世界の福本豊 プロ野球“足攻爆談!”「佐々木朗希はあの名投手の再来か」

 ロッテの佐々木朗希がオープン戦から、えげつないボールを放っている。3月5日のソフトバンク戦(ペイペイD)では、5回を2安打無失点で9奪三振。ストレートのMAXは163キロを計測した。その数字を見た時は、スピードガンのネジを巻きすぎちゃうんかと疑ったけど、映像を見るとほんまに速かった。まだ3月の寒い時期に、エグすぎる球やった。

 その試合で投げ合ったソフトバンク・東浜のコメントが異次元ぶりを物語っていた。「びっくりしすぎて言葉が出なかったですね。平均で160キロぐらいでしょ。『勝てんな、コレ』と思いました」と。最多勝を獲得したこともあるプロ10年目の投手が舌を巻くんやから相当なもの。そんなに力んで投げているわけでもなく、ゆったりしたモーションからズドーンと来るから打者は全くタイミングが合わない。制球難で自滅する感じもなく、クイックも速い。フォークボールの精度もいいから、相手チームは手のつけようがない。

 試合前のソフトバンク・藤本監督は佐々木攻略に向けて、あえて「引っ張り」指令を出したという。「センターに打ったら(遅れて)ファウルになるから引っ張れ」と。ところが蓋を開けてみたら、引っ張るなんてとても無理やった。速い球に対抗して強く振るのは間違い。あれだけの球を攻略するには上からコツンと叩くようにセンター方向にミートを心がけると、うまくいけば逆方向に強い打球が飛ぶ。相手の球威を利用すれば、当てただけでも意外と飛んでいくもんやから。

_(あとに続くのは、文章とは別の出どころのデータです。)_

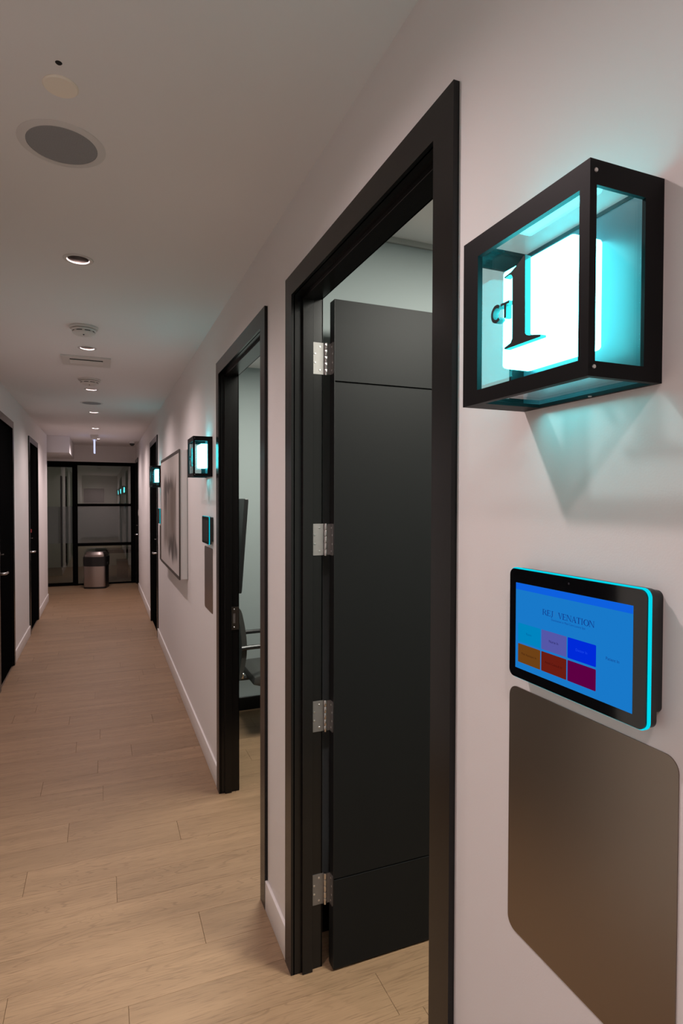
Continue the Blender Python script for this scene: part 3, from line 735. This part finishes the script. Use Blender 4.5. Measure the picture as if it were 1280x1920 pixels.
# air vent
vt = empty('air_vent', (-.107, 4.87, ZC), 'white rectangular air vent in the ceiling with one dark slot', 'vent')
b = MB(); ring(b, XY, (-.170, .170, -.155, .155), (-.115, .115, -.085, .085), -.011, 0); b.build('frame', m_white, vt, smooth=False)
MB().box(-.115, .115, -.085, .085, -.0018, -.0004).build('throat', m_matblk, vt)
for k, yy in enumerate((-.006, .018, .042, .066)):
    MB().box(-.115, .115, -.014, .014, -.0012, .0012).build('slat', m_white, vt, mx=Matrix.Translation((0, yy, -.008)) @ Matrix.Rotation(math.radians(-14), 4, 'X'))
# exit sign, hung edge-on
ex = empty('exit_sign', (-.120, 10.55, ZC), 'edge-lit exit sign hanging edge-on from the ceiling', 'sign')
MB().box(-.060, .060, -.16, .16, -.030, 0, .004, 2).build('canopy', m_white, ex)
MB().box(-.035, .035, -.15, .15, -.075, -.030, .003).build('housing', m_white, ex)
pn = MB().box(-.012, .012, -.148, .148, -.285, -.075).build('lit_panel', m_exit, ex)
# security dome
dm = empty('security_camera', (.505, 11.40, ZC), 'small black dome camera on the ceiling at the far end', 'camera')
MB().lathe([(.058, 0), (.058, -.022), (.050, -.030), (0, -.030)], 0, 0, 0, 32).build('base', m_white, dm)
MB().lathe([(.046, -.030), (.044, -.048), (.030, -.066), (.012, -.074), (0, -.075)], 0, 0, 0, 32).build('dome', m_blackp, dm)
# switch on the right wall at the end
for y, z, lab in ((11.50, 1.43, 'white light switch on the right wall near the far end'),):
    e = empty('light_switch', (XR, y, z), lab, 'switch')
    MB().box(-.007, 0, -.04, .04, -.06, .06, .002).build('plate', m_white, e); MB().box(-.011, -.007, -.016, .016, -.033, .033, .002).build('rocker', m_white, e)

# ------------------------------------------------------------------ waste bin
tb = empty('waste_bin', (-.125, 12.08, 0), 'stainless steel waste bin with black collar before the glass partition', 'bin')
tb.rotation_euler = (0, 0, math.radians(-14))
def bean(w, d, n=14, s=1.0):       # flat back, bowed front
    pts = [(w/2*s, d/2*s), (-w/2*s, d/2*s)]
    for k in range(n+1):
        t = PI*k/n; pts.append((-w/2*s*math.cos(t) if True else 0, -d/2*s*(.35+.65*math.sin(t)**.7)))
    return pts
def shell(name, mat, w, d, z0, z1, s0=1.0, s1=1.0):
    A, B = bean(w, d, s=s0), bean(w, d, s=s1); mb = MB()
    va = [mb.bm.verts.new((x, y, z0)) for x, y in A]; vb = [mb.bm.verts.new((x, y, z1)) for x, y in B]; n = len(A)
    mb.bm.faces.new(va); mb.bm.faces.new(vb[::-1])
    for i in range(n): mb.bm.faces.new([va[i], vb[i], vb[(i+1) % n], va[(i+1) % n]])
    return mb.build(name, mat, tb)
shell('base', m_blackp, .405, .30, 0, .035)
shell('body', m_blackp, .395, .29, .035, .425)
pts = bean(.40, .30)[3:-1]; inn = [(x*.985, y*.97) for x, y in pts]
mb = MB().prism(pts+inn[::-1], XY, .035, .42)
m_bin = plain('brushed bin steel', (.50, .44, .41), .34, 1.0, var=.06, bscale=40)
mb.build('steel_front', m_bin, tb)
shell('collar', m_blackp, .425, .315, .425, .600, .985, 1.0)
shell('lid', m_bin, .375, .275, .600, .640); shell('lid', m_bin, .375, .275, .640, .690, 1.0, .86)
MB().box(.19, .225, -.03, .05, .44, .49, .006).build('side_handle', m_blackp, tb)

# ------------------------------------------------------------------ far side room: wall screen, chair
tv = empty('wall_screen', (XI, 4.1, 1.40), 'black flat screen tilted on its wall bracket inside the second room', 'screen'); ot = tuple(tv.location)
tilt = Matrix.Translation((.1065, -.42, -.01)) @ Matrix.Rotation(math.radians(4.2), 4, 'Y')
MB().box(-.020, .006, -.02, .90, -.30, .30, .004).build('housing', m_blackp, tv, mx=tilt)
MB().box(.006, .008, -.012, .892, -.290, .290).build('display', m_bglass, tv, mx=tilt)
MB().box(-.036, -.020, .22, .66, -.19, .19, .006).build('rear_bulge', plain('grey plastic back', (.10, .10, .095), .5), tv, mx=tilt)
MB().box(.0, .0755, -.04, .08, -.06, .06, .003).build('bracket', m_blackp, tv)

ch = empty('office_chair', (1.25, 4.17, 0), 'dark grey office chair with loop arms inside the second room', 'chair'); oh = tuple(ch.location)
yc0, yc1 = 3.95, 4.40
seat = MB().prism([(.955, .405), (1.00, .392), (1.42, .395), (1.47, .42), (1.46, .462), (1.40, .478), (1.02, .470), (.965, .455)], XZ, yc0, yc1)
seat._bev(list(seat.bm.verts), .012, 2); seat.build('seat', m_vinyl, ch, oh)
bk = [(.845, .93), (.872, .925), (.900, .80), (.912, .68), (.905, .58), (.878, .47), (.856, .46), (.872, .58), (.876, .68), (.866, .80)]
def smooth_loop(P, n=4):
    out = []
    for i in range(len(P)):
        a, b_, c, d = (Vector(P[(i+k-1) % len(P)]) for k in range(4))
        for k in range(n):
            t = k/n; out.append(tuple(0.5*((2*b_)+(c-a)*t+(2*a-5*b_+4*c-d)*t*t+(3*b_-a-3*c+d)*t**3)))
    return out
bk = smooth_loop(bk)
b = MB().prism(bk, XZ, yc0+.005, yc1-.005); b.build('backrest', m_vinyl, ch, oh)
for yy in (yc0-.005, yc1+.005):
    MB().tube([(.872, yy, .668), (.93, yy, .671), (1.10, yy, .674), (1.30, yy, .672), (1.345, yy, .64), (1.35, yy, .58), (1.34, yy, .44)], .0155, 10).build('arm', m_blackp, ch, oh)
MB().tube([(.868, 4.17, .50), (.86, 4.17, .425), (.90, 4.17, .395), (1.30, 4.17, .388)], .016, 10).build('back_bar', m_blackp, ch, oh)
MB().box(.895, .925, 4.10, 4.24, .41, .45, .004).build('bracket', m_chrome, ch, oh)
MB().lathe([(.0, .06), (.035, .06), (.03, .12), (.022, .14), (.022, .385), (.05, .392), (0, .392)], 1.33, 4.17, 0, 20).build('column', m_chrome, ch, oh)
for k in range(5):
    a = 2*PI*k/5+.2; x, y = 1.33+.22*math.cos(a), 4.17+.22*math.sin(a)
    MB().tube([(1.33, 4.17, .085), (x, y, .058)], .015, 8).build('leg', m_blackp, ch, oh)
    MB().lathe([(0, -.012), (.024, -.012), (.026, 0), (.024, .012), (0, .012)], x, y, .0262, 16, 'y').build('caster', m_blackp, ch, oh)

 球数を放らせることも考えなアカン。スタミナ切れを待って、とにかく1球でも多く投げさせること。高めは振っても遅れて当たらんし、低めはフォークボールとの見極めが難しいから、ベルト付近のボールだけを振るようにチームで徹底するのも手。セーフティーバントで執拗に揺さぶるのもアリやろうな。

 でも、実際に打席に立つと、口で言うほど攻略は簡単ではない。僕の現役時代に対戦した中では「オリエント・エクスプレス」と言われた西武・郭泰源に近いイメージかな。力みのないフォームから、とんでもなく速いストレートを投げ込んできた。ロッテ・村田兆治、西武・渡辺久信、東映・森安敏明、左では近鉄・鈴木啓示、阪神・江夏豊ら速い投手は他にもたくさんいたけど、ちょっと郭泰源は質が違っていた。ホームランを打ったこともあるが、あれは儲けものの一発。ストレートのタイミングで待っているところにフォークが来て、たまたまバットの芯で捉えることができた。

「振り遅れている打者に変化球を投げたらアカン」という典型的な打席やった。

 佐々木はこれから暖かくなれば、どんな球を投げるのか末恐ろしい。今のまま1年間ローテを守ることができれば、間違いなくタイトル争いに絡んでくる。昨季のタイトルを総なめにしたオリックス・山本由伸と匹敵する成績を残せると思うで。

 大船渡高校の時は岩手大会の決勝戦で投げずに負けて、ロッテに入った1年目も体づくりが中心やった。正直なところ過保護すぎると思っていたけど、3年目でついにお客さんを呼べる本物の怪物投手が誕生しそう。怖いのは故障だけやな。柳田や吉田正尚ら、超一流の打者たちが必死になって立ち向かう打席が、今から楽しみや。

福本豊(ふくもと・ゆたか):1968年に阪急に入団し、通算2543安打、1065盗塁。引退後はオリックスと阪神で打撃コーチ、2軍監督などを歴任。2002年、野球殿堂入り。現在はサンテレビ、ABCラジオ、スポーツ報知で解説。